Sua ambígua glória repousa basicamente sobre dois filmes, "O Triunfo da Vontade", relato de um congresso nazista em Nuremberg, e "Olímpia", filme oficial da Olimpíada de 1938. Ambos a credenciam como possivelmente a maior artista do Reich.

Ascensão espiritual
No primeiro, desenvolve o gosto pela simetria e pelas linhas retas. Nesse sentido, é quase um programa em imagens do Partido Nacional Socialista alemão: ordem unida, disciplina, espírito militar estão ali representados, duplicados pelas manifestações de massa de apoio ao regime. Se Albert Speer, arquiteto do Reich, esmerava-se em produzir edifícios sólidos, fincados na terra, Leni optou pelo inverso. Seu gosto pelas linhas verticais de certa forma produzia um efeito de ascensão espiritual, que soube vincular à pessoa de Hitler.
Em "Olímpia", Riefenstahl faz um elogio da cultura física que provavelmente cairia muito bem se exibida nas academias de cultura física que hoje existem em toda parte. A escrupulosa documentação dos feitos dos atletas e, em particular, da beleza de seus corpos e gestos respondia à perfeição aos ideais higiênicos do Terceiro Reich.

Restrições ao nazismo
O cinema de Leni foi considerado, não sem razão, a quintessência do nazismo, embora ela se defenda até hoje, dizendo que nunca foi membro do partido, nem partilhou de seu ideário. Sua ligação era com Hitler, a quem admirava profundamente. Se na cabeça de Hitler a idéia de criar um mundo belo era central, Riefenstahl foi, de longe, a pessoa mais apta a transformá-la em imagens na Alemanha nazista.

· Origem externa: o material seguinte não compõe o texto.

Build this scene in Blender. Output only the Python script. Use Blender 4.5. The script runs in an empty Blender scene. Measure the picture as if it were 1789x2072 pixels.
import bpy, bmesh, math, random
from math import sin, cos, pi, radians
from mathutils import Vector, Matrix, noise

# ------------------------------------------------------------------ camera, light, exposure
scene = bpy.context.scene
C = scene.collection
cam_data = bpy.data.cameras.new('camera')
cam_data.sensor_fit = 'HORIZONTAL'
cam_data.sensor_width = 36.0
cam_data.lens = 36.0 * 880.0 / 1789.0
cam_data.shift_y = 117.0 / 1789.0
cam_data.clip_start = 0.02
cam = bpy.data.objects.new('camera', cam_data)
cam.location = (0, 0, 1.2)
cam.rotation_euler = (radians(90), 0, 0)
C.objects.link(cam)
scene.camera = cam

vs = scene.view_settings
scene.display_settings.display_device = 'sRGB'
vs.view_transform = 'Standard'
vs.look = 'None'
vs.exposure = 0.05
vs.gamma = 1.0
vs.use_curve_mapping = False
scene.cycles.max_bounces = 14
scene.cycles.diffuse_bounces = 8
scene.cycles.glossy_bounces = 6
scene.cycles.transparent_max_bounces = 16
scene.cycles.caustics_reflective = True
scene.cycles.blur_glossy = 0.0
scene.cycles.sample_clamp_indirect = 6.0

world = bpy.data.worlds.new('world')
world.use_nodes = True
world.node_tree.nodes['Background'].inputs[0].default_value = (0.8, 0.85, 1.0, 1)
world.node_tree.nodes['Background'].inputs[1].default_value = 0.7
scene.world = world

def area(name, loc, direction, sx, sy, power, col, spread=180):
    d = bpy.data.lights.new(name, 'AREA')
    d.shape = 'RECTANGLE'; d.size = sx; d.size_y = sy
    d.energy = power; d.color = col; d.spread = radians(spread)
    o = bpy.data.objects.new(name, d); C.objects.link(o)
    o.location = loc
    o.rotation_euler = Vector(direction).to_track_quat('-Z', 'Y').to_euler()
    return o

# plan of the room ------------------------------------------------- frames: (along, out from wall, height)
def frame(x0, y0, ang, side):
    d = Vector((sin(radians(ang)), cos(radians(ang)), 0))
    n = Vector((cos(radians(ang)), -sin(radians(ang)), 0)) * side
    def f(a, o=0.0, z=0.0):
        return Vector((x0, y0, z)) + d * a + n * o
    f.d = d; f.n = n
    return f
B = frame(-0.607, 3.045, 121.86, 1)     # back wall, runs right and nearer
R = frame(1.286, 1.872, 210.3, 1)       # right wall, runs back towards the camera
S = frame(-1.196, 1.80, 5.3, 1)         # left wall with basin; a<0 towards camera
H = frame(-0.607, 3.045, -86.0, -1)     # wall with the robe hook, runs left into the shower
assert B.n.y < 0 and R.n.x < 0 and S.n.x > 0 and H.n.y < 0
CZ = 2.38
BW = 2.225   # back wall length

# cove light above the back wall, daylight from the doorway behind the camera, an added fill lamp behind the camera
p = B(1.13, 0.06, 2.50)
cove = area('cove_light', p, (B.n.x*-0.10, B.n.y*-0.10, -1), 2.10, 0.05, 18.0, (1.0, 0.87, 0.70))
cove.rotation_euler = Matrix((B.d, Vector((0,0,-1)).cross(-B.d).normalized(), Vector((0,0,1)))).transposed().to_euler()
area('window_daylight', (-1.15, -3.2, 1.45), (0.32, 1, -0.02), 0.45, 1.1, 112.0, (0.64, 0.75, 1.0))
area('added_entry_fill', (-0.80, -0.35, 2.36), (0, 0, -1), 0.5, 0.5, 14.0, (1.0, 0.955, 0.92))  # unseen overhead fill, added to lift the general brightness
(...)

Daí toda a ambiguidade de sua fama. Não apenas desprezou como afrontou dignitários do Reich, a começar por Joseph Goebbels (responsável entre outros pelo cinema), mas o fez amparada por sua ligação pessoal com Hitler. Não partilhou das idéias de extermínio de outros povos (disse mesmo ignorar o Holocausto), nem acreditou na superioridade da "raça ariana". Teria passado a maior parte da guerra isolada, em sua casa no campo. Em sua própria visão, não foi mais que uma alemã comum, numa situação particular.
É possível. Mas o que vemos em "O Triunfo da Vontade" ou "Olímpia" não é bem isso. Seu espírito germânico está presente desde os tempos em que foi estrela dos filmes de montanha do dr. Arnold Fanck, nos anos 20. Seu último trabalho, um documentário de 2002, diz respeito ao mundo submarino, ao qual se dedicou nos últimos anos.
Tendo começado nas montanhas e terminado nas profundezas do mar, Riefenstahl chega aos cem anos como símbolo de um país que produziu, no século 20, o melhor e o pior: de F. W. Murnau e Fritz Lang às câmaras de gás.